Parlare di Dio, con i bambini è un’occasione straordinaria soprattutto ora che nelle classi ci sono musulmani, induisti, cristiani cattolici, cristiani ortodossi. Ogni volta che l’ho fatto ho imparato qualcosa. Lo dice bene lo psicoterapeuta Domenico Barrilà nell’ultimo suo libro dedicato ai bambini, “Il coraggio di pensare a Dio” (Carthusia edizioni), che verrà presentato alla Fiera del Libro di Torino il 13 maggio: “I bambini e gli adulti si contagiano in continuazione, sebbene gli adulti pensino di non avere nulla da imparare dai bambini e questi siano convinti di non avere nulla da insegnare agli adulti”.

Nel libro Barrilà, grazie alle illustrazioni di Emanuela Bussolotti, riesce a spiegare ai più piccoli i grandi perché della vita che attraversano la filosofia, che affascinano chi ha fede (non religiosità), che mettono in ricerca chi non crede (“A volte si deve cercare un po’ prima di trovare il proprio modo di vedere le cose” svelando un Dio che non è costruito a dimensione dell’uomo o che risponde alla richiesta di prendere un bel voto.

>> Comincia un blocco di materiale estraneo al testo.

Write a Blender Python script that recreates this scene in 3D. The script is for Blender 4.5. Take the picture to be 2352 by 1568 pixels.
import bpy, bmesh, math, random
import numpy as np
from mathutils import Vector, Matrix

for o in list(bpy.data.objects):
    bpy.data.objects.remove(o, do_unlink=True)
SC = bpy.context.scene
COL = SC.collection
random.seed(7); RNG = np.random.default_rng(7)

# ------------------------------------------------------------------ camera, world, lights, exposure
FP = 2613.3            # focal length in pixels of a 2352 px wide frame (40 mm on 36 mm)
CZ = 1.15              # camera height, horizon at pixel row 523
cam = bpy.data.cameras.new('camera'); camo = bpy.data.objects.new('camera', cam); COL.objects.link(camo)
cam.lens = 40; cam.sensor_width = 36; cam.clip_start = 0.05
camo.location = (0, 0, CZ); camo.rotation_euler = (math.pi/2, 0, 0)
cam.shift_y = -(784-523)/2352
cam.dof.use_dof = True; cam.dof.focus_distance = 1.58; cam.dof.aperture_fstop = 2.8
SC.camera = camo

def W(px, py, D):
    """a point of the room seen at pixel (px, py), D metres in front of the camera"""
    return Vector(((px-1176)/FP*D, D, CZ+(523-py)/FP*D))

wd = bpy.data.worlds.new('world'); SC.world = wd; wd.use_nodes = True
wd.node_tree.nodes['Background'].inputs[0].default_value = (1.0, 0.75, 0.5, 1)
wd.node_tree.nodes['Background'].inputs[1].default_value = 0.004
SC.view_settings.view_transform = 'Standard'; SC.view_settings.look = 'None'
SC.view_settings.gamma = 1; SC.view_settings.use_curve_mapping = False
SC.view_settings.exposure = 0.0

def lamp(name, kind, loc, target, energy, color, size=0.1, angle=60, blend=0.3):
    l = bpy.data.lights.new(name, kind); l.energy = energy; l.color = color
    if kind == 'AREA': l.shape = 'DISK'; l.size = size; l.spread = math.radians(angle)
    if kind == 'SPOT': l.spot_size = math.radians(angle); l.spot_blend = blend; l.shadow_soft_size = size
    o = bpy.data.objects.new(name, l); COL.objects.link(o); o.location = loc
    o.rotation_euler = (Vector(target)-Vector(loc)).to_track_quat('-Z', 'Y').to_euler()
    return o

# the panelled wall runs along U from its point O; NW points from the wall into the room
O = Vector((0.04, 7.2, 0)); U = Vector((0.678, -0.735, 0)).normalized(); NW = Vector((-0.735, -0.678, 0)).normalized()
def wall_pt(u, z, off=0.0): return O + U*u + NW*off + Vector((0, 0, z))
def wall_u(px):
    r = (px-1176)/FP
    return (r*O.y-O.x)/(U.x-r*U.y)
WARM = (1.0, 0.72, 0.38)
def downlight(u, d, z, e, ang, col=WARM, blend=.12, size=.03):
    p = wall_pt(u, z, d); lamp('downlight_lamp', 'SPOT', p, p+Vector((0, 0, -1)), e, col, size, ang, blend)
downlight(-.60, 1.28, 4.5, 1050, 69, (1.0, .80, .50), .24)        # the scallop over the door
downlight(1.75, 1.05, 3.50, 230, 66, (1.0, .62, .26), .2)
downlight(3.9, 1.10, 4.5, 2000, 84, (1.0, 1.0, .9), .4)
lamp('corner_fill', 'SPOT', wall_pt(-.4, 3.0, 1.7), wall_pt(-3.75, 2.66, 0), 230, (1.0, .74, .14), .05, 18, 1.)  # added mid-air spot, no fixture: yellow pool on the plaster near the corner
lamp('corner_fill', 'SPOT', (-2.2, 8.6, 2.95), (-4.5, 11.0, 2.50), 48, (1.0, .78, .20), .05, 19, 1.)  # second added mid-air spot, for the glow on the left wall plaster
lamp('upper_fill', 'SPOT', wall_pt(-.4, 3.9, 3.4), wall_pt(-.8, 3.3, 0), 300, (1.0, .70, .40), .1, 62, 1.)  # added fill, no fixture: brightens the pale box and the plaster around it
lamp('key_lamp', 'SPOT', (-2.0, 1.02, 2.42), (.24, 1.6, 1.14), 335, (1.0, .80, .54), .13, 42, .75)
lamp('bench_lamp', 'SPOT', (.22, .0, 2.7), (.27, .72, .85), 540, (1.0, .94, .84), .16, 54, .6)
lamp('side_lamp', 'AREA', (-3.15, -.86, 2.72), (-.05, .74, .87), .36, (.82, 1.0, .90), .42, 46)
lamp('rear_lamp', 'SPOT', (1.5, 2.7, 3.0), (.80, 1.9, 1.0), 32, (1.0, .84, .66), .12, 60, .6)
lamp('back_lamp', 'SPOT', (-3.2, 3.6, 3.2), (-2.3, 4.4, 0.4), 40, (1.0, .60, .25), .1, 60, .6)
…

Ai miei bambini, proprio come fa Barrilà in questo libro non do risposte ma invito a cercarle, ponendosi le stesse domande che la cavalletta e la lucciola, fanno ai bambini protagonisti de “Il coraggio di pensare a Dio”: “I fanatici – racconta la lucciola – vogliono farci credere solo nelle cose vecchie. Chi può dire davvero di sapere la verità?”.